--- Given instruction ---
Starting with the first line below, extract each line through the one that contains "COL = SC.collection", inclusive, excluding pictures.

•••••

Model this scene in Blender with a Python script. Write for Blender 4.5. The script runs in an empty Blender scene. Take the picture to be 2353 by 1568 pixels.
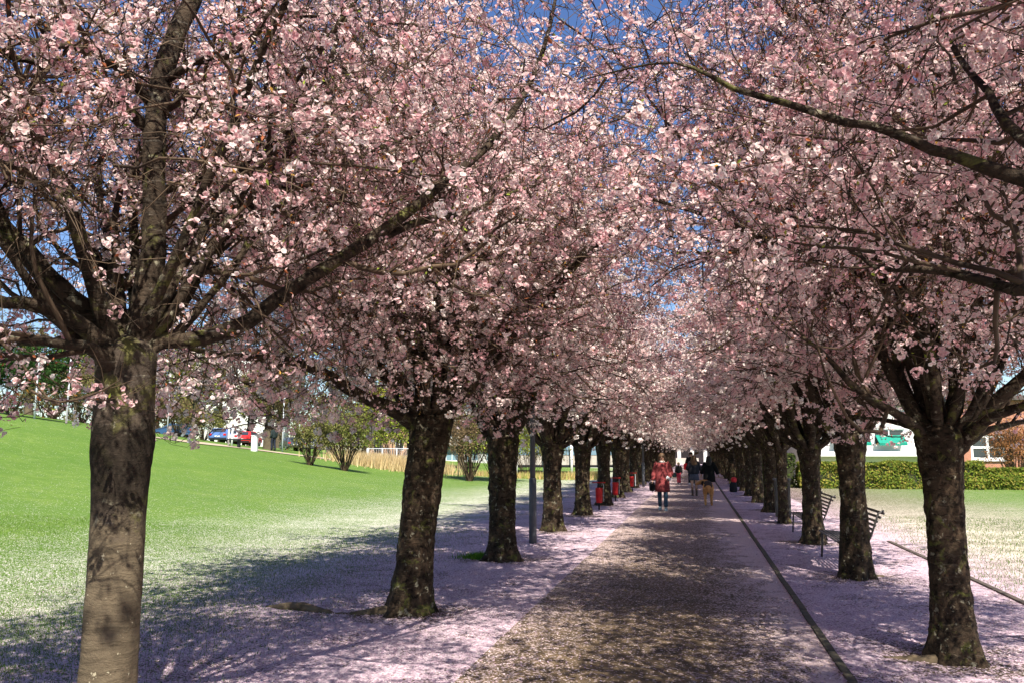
import bpy, bmesh, math, random
import numpy as np
from mathutils import Vector, Matrix, noise as mnoise
PI = math.pi
random.seed(7)
RNG = np.random.default_rng(7)
SC = bpy.context.scene
COL = SC.collection

# ------------------------------------------------------------------ camera, sky, sun, exposure
EYE = 1.75
HEADING, PITCH, FPX = math.radians(12.53), math.radians(7.74), 820.0
cam_d = bpy.data.cameras.new('camera')
cam = bpy.data.objects.new('camera', cam_d); COL.objects.link(cam)
cam.location = (0, 0, EYE)
cam.rotation_euler = (PI/2 + PITCH, 0, HEADING)
cam_d.sensor_width = 36; cam_d.lens = FPX/1024*36
cam_d.clip_start = 0.05; cam_d.clip_end = 3000
SC.camera = cam

SUN_EL, SUN_AZ = math.radians(52), math.radians(153)      # azimuth clockwise from +Y: behind the viewer, to the right
world = bpy.data.worlds.new('World'); SC.world = world; world.use_nodes = True
wn = world.node_tree.nodes; wl = world.node_tree.links
sky = wn.new('ShaderNodeTexSky'); sky.sky_type = 'NISHITA'; sky.sun_disc = False
sky.sun_elevation = SUN_EL; sky.sun_rotation = SUN_AZ
sky.altitude = 800; sky.air_density = 1.15; sky.dust_density = 0.0; sky.ozone_density = 4.0
wn['Background'].inputs['Strength'].default_value = 0.078
hs = wn.new('ShaderNodeHueSaturation'); hs.inputs['Hue'].default_value = .511; hs.inputs['Saturation'].default_value = 1.12; hs.inputs['Value'].default_value = 1.0
wl.new(sky.outputs[0], hs.inputs['Color']); wl.new(hs.outputs[0], wn['Background'].inputs['Color'])
sun_d = bpy.data.lights.new('sun', 'SUN'); sun_d.energy = 5.0; sun_d.angle = math.radians(0.53); sun_d.color = (1, .93, .82)
sun = bpy.data.objects.new('sun', sun_d); COL.objects.link(sun)
to_sun = Vector((math.sin(SUN_AZ)*math.cos(SUN_EL), math.cos(SUN_AZ)*math.cos(SUN_EL), math.sin(SUN_EL)))
sun.rotation_euler = to_sun.to_track_quat('Z', 'Y').to_euler(); sun.location = (0, -20, 40)
SC.view_settings.view_transform = 'Standard'; SC.view_settings.look = 'None'
SC.view_settings.exposure = 1.08; SC.view_settings.gamma = 1; SC.view_settings.use_curve_mapping = False
SC.cycles.max_bounces = 6; SC.cycles.diffuse_bounces = 4; SC.cycles.transmission_bounces = 4
SC.cycles.glossy_bounces = 2; SC.cycles.transparent_max_bounces = 4

# ------------------------------------------------------------------ helpers
HV = np.array([-math.sin(HEADING), math.cos(HEADING), 0]); RV = np.array([math.cos(HEADING), math.sin(HEADING), 0])
FV = HV*math.cos(PITCH) + np.array([0, 0, math.sin(PITCH)]); UV = np.cross(RV, FV)
def view_ray(px, py):                          # survey helper: a direction measured on the photograph (2352 px wide)
    return FV + RV*(px/2.297-512)/FPX + UV*(341-py/2.297)/FPX
def at(px, py, hd):                            # the place seen in that direction hd metres ahead
    d = view_ray(px, py); return np.array([0, 0, EYE]) + d*(hd/float(d@HV))
def on_level(px, py, z=0.0):
    d = view_ray(px, py); return np.array([0, 0, EYE]) + d*((z-EYE)/d[2])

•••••

--- Output for this exercise ---
Model this scene in Blender with a Python script. Write for Blender 4.5. The script runs in an empty Blender scene. Take the picture to be 2353 by 1568 pixels.
import bpy, bmesh, math, random
import numpy as np
from mathutils import Vector, Matrix, noise as mnoise
PI = math.pi
random.seed(7)
RNG = np.random.default_rng(7)
SC = bpy.context.scene
COL = SC.collection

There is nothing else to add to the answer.